:: WORK TO BE COMPLETED ::
Copy exactly, please, the lines of the data from its start through the line containing "SC.camera = cam".

:: DATA EXCERPT ::

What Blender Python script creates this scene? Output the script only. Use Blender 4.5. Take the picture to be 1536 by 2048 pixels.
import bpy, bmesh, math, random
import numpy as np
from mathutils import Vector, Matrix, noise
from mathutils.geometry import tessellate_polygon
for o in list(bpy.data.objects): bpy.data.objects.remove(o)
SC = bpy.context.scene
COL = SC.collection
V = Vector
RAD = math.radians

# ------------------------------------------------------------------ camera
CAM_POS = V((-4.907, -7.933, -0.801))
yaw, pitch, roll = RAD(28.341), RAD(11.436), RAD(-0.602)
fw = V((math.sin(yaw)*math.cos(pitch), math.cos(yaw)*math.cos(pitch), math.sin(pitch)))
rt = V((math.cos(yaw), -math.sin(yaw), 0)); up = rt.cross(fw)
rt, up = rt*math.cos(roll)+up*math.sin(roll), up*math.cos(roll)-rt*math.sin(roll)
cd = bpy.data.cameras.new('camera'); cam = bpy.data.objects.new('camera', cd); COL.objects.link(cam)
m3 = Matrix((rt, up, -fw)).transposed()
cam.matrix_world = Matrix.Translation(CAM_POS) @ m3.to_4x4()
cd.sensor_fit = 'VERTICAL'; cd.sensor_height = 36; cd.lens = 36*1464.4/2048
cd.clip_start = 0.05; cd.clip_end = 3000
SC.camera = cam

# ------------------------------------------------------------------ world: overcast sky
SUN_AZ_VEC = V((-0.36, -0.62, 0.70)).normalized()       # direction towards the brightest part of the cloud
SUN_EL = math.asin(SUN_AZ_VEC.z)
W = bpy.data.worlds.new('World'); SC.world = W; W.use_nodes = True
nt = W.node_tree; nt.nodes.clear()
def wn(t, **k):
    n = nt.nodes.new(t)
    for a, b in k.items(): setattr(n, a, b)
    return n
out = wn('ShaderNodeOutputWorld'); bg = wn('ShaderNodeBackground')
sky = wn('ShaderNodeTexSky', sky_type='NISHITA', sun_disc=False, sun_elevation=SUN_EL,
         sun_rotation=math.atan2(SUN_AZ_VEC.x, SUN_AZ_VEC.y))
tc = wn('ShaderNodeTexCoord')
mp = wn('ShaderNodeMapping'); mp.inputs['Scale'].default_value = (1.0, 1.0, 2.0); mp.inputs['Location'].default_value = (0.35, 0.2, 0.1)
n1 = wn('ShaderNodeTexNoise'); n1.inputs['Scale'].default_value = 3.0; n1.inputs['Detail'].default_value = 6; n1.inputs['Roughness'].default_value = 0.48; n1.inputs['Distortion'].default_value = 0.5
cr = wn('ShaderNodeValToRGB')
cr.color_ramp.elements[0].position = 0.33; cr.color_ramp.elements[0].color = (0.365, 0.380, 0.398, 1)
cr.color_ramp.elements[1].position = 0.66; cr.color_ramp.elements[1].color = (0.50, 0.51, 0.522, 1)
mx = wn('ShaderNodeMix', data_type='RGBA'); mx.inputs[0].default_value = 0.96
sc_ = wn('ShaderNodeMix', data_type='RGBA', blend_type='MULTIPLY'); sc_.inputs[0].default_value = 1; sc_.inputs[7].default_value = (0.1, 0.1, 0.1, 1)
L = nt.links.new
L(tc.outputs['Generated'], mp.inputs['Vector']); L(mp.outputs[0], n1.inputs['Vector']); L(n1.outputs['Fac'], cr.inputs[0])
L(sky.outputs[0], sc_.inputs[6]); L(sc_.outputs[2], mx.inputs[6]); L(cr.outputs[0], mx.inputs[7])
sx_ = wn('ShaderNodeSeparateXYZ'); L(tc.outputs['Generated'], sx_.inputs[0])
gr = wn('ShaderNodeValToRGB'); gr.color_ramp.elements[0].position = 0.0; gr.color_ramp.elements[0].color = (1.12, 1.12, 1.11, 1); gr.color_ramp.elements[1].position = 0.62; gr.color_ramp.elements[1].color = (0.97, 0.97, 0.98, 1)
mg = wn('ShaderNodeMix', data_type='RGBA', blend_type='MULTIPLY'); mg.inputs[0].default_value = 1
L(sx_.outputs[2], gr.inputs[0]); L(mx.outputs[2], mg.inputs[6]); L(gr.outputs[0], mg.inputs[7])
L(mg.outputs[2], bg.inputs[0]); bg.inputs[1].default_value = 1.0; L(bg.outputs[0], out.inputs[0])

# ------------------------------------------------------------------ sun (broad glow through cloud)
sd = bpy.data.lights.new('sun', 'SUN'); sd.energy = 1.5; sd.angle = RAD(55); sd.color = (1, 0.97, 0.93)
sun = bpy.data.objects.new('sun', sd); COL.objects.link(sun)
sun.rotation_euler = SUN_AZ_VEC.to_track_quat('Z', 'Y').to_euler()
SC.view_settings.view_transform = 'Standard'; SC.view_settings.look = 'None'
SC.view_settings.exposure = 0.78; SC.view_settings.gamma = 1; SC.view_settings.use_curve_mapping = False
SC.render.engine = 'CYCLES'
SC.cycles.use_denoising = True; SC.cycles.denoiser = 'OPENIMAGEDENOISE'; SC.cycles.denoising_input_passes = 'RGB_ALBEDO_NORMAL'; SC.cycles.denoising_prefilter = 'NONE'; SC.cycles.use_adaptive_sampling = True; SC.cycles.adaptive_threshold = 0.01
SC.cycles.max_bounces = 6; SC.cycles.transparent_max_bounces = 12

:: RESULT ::
What Blender Python script creates this scene? Output the script only. Use Blender 4.5. Take the picture to be 1536 by 2048 pixels.
import bpy, bmesh, math, random
import numpy as np
from mathutils import Vector, Matrix, noise
from mathutils.geometry import tessellate_polygon
for o in list(bpy.data.objects): bpy.data.objects.remove(o)
SC = bpy.context.scene
COL = SC.collection
V = Vector
RAD = math.radians

# ------------------------------------------------------------------ camera
CAM_POS = V((-4.907, -7.933, -0.801))
yaw, pitch, roll = RAD(28.341), RAD(11.436), RAD(-0.602)
fw = V((math.sin(yaw)*math.cos(pitch), math.cos(yaw)*math.cos(pitch), math.sin(pitch)))
rt = V((math.cos(yaw), -math.sin(yaw), 0)); up = rt.cross(fw)
rt, up = rt*math.cos(roll)+up*math.sin(roll), up*math.cos(roll)-rt*math.sin(roll)
cd = bpy.data.cameras.new('camera'); cam = bpy.data.objects.new('camera', cd); COL.objects.link(cam)
m3 = Matrix((rt, up, -fw)).transposed()
cam.matrix_world = Matrix.Translation(CAM_POS) @ m3.to_4x4()
cd.sensor_fit = 'VERTICAL'; cd.sensor_height = 36; cd.lens = 36*1464.4/2048
cd.clip_start = 0.05; cd.clip_end = 3000
SC.camera = cam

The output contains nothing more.